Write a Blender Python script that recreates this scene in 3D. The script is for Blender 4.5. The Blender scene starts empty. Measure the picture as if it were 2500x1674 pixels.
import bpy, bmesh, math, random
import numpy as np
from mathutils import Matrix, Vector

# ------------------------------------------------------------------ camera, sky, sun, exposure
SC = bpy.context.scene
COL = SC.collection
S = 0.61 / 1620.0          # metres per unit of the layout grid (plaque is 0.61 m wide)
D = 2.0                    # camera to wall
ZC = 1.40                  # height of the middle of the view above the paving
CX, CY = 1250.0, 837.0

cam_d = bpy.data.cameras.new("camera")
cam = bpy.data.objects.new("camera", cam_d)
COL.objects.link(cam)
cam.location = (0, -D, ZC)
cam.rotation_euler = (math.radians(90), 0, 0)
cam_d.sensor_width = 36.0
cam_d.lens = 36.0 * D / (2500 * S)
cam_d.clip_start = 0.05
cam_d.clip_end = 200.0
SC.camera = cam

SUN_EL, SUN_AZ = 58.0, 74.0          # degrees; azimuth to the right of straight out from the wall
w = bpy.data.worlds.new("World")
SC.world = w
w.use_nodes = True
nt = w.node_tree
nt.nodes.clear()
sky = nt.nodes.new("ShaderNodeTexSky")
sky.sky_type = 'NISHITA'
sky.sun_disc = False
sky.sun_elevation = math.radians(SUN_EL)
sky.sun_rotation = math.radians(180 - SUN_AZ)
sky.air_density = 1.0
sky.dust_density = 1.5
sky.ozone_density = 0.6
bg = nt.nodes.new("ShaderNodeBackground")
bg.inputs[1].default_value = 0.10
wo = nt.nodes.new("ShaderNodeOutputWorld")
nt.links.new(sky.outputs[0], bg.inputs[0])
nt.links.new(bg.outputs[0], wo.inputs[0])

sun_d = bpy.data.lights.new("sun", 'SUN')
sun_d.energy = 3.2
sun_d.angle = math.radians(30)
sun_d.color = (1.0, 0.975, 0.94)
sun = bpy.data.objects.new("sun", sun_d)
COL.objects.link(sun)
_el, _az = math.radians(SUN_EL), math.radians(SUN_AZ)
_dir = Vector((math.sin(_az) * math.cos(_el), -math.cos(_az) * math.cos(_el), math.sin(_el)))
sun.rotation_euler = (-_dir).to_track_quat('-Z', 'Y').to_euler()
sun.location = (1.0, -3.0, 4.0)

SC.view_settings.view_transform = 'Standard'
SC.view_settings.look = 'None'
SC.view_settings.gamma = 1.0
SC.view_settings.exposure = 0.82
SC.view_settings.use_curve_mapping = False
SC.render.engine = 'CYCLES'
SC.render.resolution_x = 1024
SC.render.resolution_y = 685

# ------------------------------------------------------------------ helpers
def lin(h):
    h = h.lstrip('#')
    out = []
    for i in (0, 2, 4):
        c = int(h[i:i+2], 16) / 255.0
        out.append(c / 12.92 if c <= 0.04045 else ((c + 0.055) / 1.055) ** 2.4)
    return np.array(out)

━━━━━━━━

Starting at the first line of the listing, retype every line up to and including the one with "nt.links.new(bg.outputs[0], wo.inputs[0])".

Write a Blender Python script that recreates this scene in 3D. The script is for Blender 4.5. The Blender scene starts empty. Measure the picture as if it were 2500x1674 pixels.
import bpy, bmesh, math, random
import numpy as np
from mathutils import Matrix, Vector

# ------------------------------------------------------------------ camera, sky, sun, exposure
SC = bpy.context.scene
COL = SC.collection
S = 0.61 / 1620.0          # metres per unit of the layout grid (plaque is 0.61 m wide)
D = 2.0                    # camera to wall
ZC = 1.40                  # height of the middle of the view above the paving
CX, CY = 1250.0, 837.0

cam_d = bpy.data.cameras.new("camera")
cam = bpy.data.objects.new("camera", cam_d)
COL.objects.link(cam)
cam.location = (0, -D, ZC)
cam.rotation_euler = (math.radians(90), 0, 0)
cam_d.sensor_width = 36.0
cam_d.lens = 36.0 * D / (2500 * S)
cam_d.clip_start = 0.05
cam_d.clip_end = 200.0
SC.camera = cam

SUN_EL, SUN_AZ = 58.0, 74.0          # degrees; azimuth to the right of straight out from the wall
w = bpy.data.worlds.new("World")
SC.world = w
w.use_nodes = True
nt = w.node_tree
nt.nodes.clear()
sky = nt.nodes.new("ShaderNodeTexSky")
sky.sky_type = 'NISHITA'
sky.sun_disc = False
sky.sun_elevation = math.radians(SUN_EL)
sky.sun_rotation = math.radians(180 - SUN_AZ)
sky.air_density = 1.0
sky.dust_density = 1.5
sky.ozone_density = 0.6
bg = nt.nodes.new("ShaderNodeBackground")
bg.inputs[1].default_value = 0.10
wo = nt.nodes.new("ShaderNodeOutputWorld")
nt.links.new(sky.outputs[0], bg.inputs[0])
nt.links.new(bg.outputs[0], wo.inputs[0])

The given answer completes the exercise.